All anarchists are utopian because they believe that it is possible to create an alternative society where the present-day social, economic and political evils have been diminished and humans can realize their full potential.

This ideal society rests on anarchism’s optimistic view that humankind’s capacity for development, and the creation of a harmonious social order, can be nurtured in the absence of the state. Almost every type of anarchist utopia is a decentralised society, based on free association and self-regulation, where people govern and organize themselves. For anarchists, this type of social arrangement maximises liberty, equality and solidarity.
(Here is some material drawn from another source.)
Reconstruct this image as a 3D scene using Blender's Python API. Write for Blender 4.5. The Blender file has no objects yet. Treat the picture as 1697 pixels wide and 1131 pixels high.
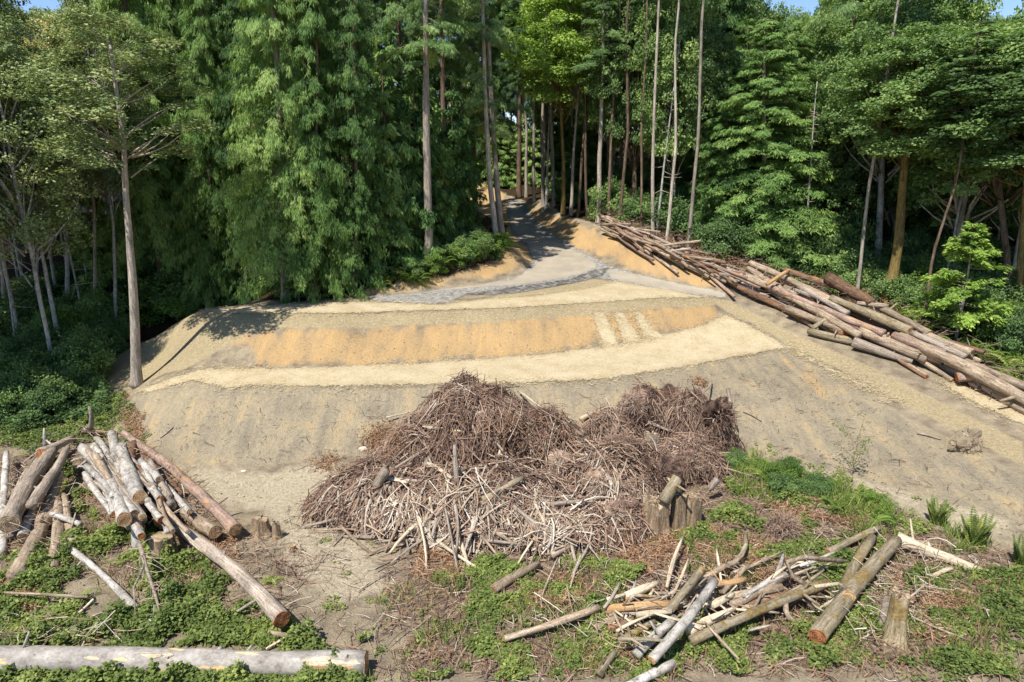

Having said this, different strands of anarchism offer different visions of an ideal society. Collectivist anarchism, and anarcho-communists, call for a new utopian system that removes capitalism and the state, and introduces new social arrangements based on common ownership, mutual aid, economic equality and freely-formed communities. These anarchists argue that human altruism can be nurtured only under such circumstances. Individualist anarchists advocate a utopian system that has no state and (unlike collectivist anarchists and anarcho-communists) no social or economic organisation. Moreover, anarcho-capitalists envisage a stateless society based on unregulated economic competition, the pursuit of private property and a social balance created by competing individual interests.

It’s amusing when anarchists are accused of being too ideological or outright “Utopian,” in the naive sense of the word. It is especially so when such an accusation comes from liberals or state socialists (i.e. mainstream Marxists). Why is it amusing? Because of all political perspectives, Anarchism (i.e. Libertarian Socialism) is the only one with theories that have not been refuted by history itself! This “Utopian” accusation generally comes from two general sources. First there are those who support the current Capitalist system as is and only propose mild changes, such as more or less regulation of the economy. These would generally be the Social Democrats (or “Liberals” in US politics) or Conservatives in most political systems.

The other great accuser of utopianism is none other than the mainstream Marxist movements of Leninism, Trotskyism, Stalinism, Maoism and the like. As revolutionary anti-capitalist movements, they at least share some of the correct critical perspective on the current Capitalist system but they lose the ball when they turn around and accuse libertarian socialists of being naive for not promoting centralization, hierarchy structures and movements from above, that is, leadership from a minority of enlightened few.

A way of being pragmatic is to be anti-anti-utopian. It’s crucial to keep imagining that things could get better, and furthermore to imagine how they might get better. Here no doubt one has to avoid “cruel optimism,” which is perhaps thinking and saying that things will get better without doing the work of imagining how. Moreover, it is very easy to object to utopian politics by invoking some poorly-defined but seemingly omnipresent reality principle. But nonetheless, pragmatists understand that utopia is an ideal that will not be achieved but yet our aspirations will guide us. Pragmatists are not naive utopians but neither are they dismissive of the role utopian aspirations play in the implementation of real world betterment. 

In the end, who is the ideologue? The one who looks at how humans currently and historically acted and interacted and makes a revolutionary theory to describe and lead to something better, or one who makes a theory which proves to be a failure in practice and then refuse to discard it? The authoritarian communist  will say that “Of course we will learn from the mistakes our historical leaders made, we of course don’t want to repeat them. But that is no more different than the Liberals who after every Capitalist crisis declared that they will learn from the mistakes of the past and ensure a future with no crises and depressions. And when the next disaster comes, they are always oh so surprised. So who is the pragmatist?  The utopian anarchist.